News
July 25, 2022 | By MacIver News
Policy Issues
Ballot Integrity

Brandtjen Sues WEC For Committing Election Fraud

BREAKING - Brandtjen wants a declaratory judgement that WEC’s administrator, Meagan Wolfe, and the commissioners broke the law and that the 2016 guidance document is not in effect.

Janel Brandtjen is suing the Wisconsin Elections Commission (WEC), not as an elected representative who chairs the Assembly Committee on Campaigns and Elections, but as “an adult resident of the State of Wisconsin.”

The lawsuit was filed Friday in Waukesha County Court.

Last week, the Joint Committee on the Review of Administrative Law (JCRAR) voted to suspend an emergency rule that allowed clerks to cure witness statements that accompany absentee ballots. Those statements must include a complete address, according to state law. WEC’s emergency rule would allow clerks to fill in the missing information themselves. JCRAR said that would be illegal.

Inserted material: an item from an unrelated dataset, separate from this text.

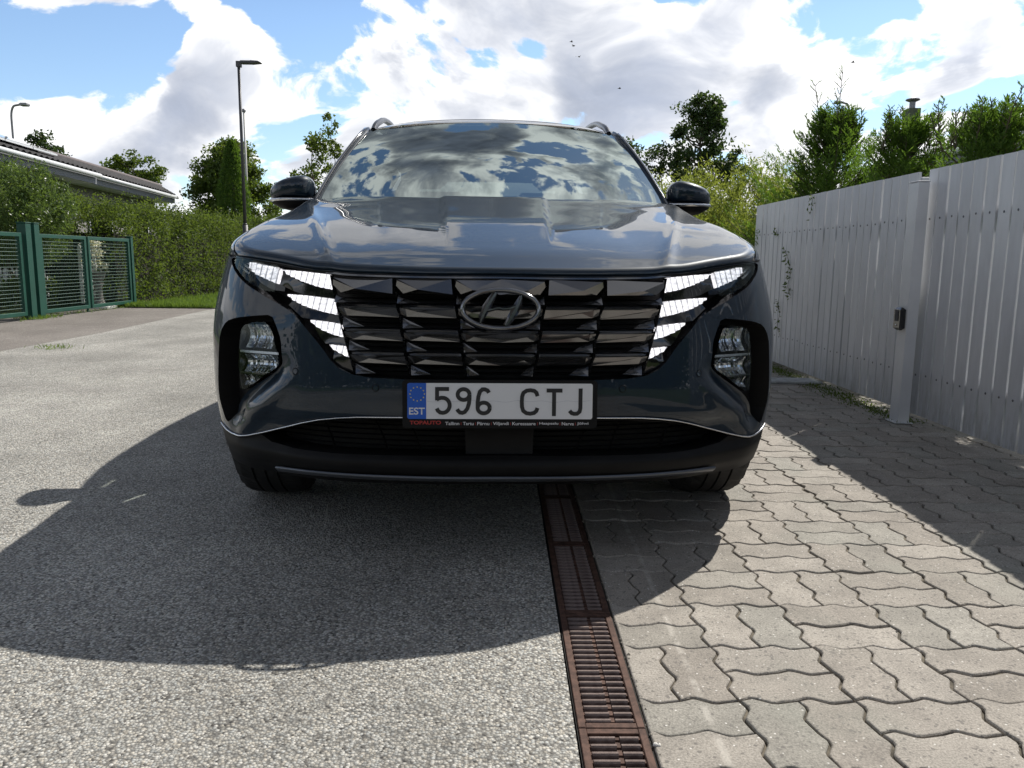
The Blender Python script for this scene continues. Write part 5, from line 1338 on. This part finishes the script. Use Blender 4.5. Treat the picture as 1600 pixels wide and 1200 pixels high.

After the vote, WEC announced that clerks could still cure those statements in accordance with a guidance memo the agency published in 2016. Sen. Nass, JCRAR co-chair, warned clerks that that is illegal.

WEC claimed it couldn’t retract that guidance without a majority of the commissioners voting to do so – even if it means breaking the law.

Brandtjen’s lawsuit accuses WEC of committing election fraud. That’s a Class I Felony.

“In the course of the person’s official duties or on account of the person’s official position, intentionally violate or intentionally cause any other person to violate any provision of chs. 5 to 12 for which no other penalty is expressly prescribed,” according to the state statutes.